First, Peter Farrelly’s Green Book has been accused of glossing over the true story of Dr. Donald W. Shirley, a famous pianist, and his chauffeur, Tony “Lip” Vallelonga. An article written by Brooke Obie and published by Shadow and Act, a “website dedicated to cinema, television and web content of Africa and its global Diaspora,” says that “the movie’s plot (co-written by Vallelonga’s son Nick Vallelonga) is disputed by more family members of Dr. Shirley than just Edwin [Shirley’s nephew] – none of whom were consulted or even contacted at any point during the writing or production of this film.” Green Book seems to be yet another white savior film where the sanitized version of history is presented as fact. This film, according to Dr. Shirley’s family, downplays the character and integrity of the pianist and instead portrays Vallelonga as some sort of racism-ending, flawless man. Many view this take on Shirley’s story to be diminishing and discrediting, but that hasn’t stopped the Academy from giving the actors and the film many nods.

Despite its popularity, Bohemian Rhapsody has been caught in a sea of issues. The major problem with this movie is its director, Brian Singer. Singer was originally assigned to the movie, but was removed after arguing with lead actor Rami Malek and throwing electrical pieces on set. However, this small disagreement is overshadowed by a much larger problem. A former 20th Century Fox employee accused Singer of sexually assaulting him when he was only 17, along with many other men. Singer denies these allegations, citing homophobia as a reason for him being accused. Although Bohemian Rhapsody was nominated for a GLAAD award due to the movie’s portrayal of Freddie Mercury’s bisexuality, that nomination was taken away due to Singer’s actions. Many wonder if the Oscars will be bold enough to make a similar choice, but with their track record, that is unlikely to happen. These accusations, coupled with the recent #MeToo movement and the public’s support of it, make Bohemian Rhapsody an odd choice for Best Picture.

Although there was controversy, many strides were made in the name of diversity and representation. Producers Gabriela Rodriguez and Alfonso Cuarón earned 10 nominations for their film Roma, including Best Picture. Roma details the life of an indigenous woman in 1970s Mexico City working as a maid for a middle-class white family. Yalitza Aparicio, Roma’s star, is the second Hispanic woman and the first Indigenous person ever to be nominated in the Best Actress category. Roma’s success is being hailed as a huge win for the Latinx community.

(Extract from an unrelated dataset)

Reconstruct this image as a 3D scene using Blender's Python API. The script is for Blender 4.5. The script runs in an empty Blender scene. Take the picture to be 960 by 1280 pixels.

Filmmakers, actresses, and actors of color are much more represented this year, with a majority of the films nominated boasting a diverse cast. Marvel’s Black Panther is nominated for Best Picture, which along with signaling that diversity may become a priority in this industry, only reinforces the general public’s adoration for this movie. Spike Lee’s BlacKkKlansman has gained a lot of critical acclaim due to its intelligent, socially-aware comedy, and many hope for Lee to finally receive his first Oscar this year. Rami Malek is the singular non-white man in the running for Best Actor (Malek is of Egyptian descent), and many find his portrayal of rock legend Freddie Mercury to be outstanding. Lady Gaga, nominated for her starring role in A Star is Born, is openly bisexual and is an advocate for the LGBTQ+ community. Best known for directing last year’s Best Picture-winning Moonlight, Barry Jenkins was unfortunately left out of the running this year, but his film If Beale Street Could Talk received a Best Adapted Screenplay nod. Lastly, Spider-Man: Into the Spider-Verse has been hailed as a fitting modern superhero film featuring a diverse cast and a plot that reinforced more positive stereotypes than negative. It received a nomination for Best Animated Film.

Overall, a Hollywood awards show is never complete without some controversy. Hopefully, the issues of quiet racism and sexual assault will become a thing of the past, but that can’t happen unless the Academy and other organizations stop turning a blind eye to these perpetrators. Other than that, steps in the right direction are being made. This year’s Oscars are the most diverse yet, and we can only hope to see this trend continue.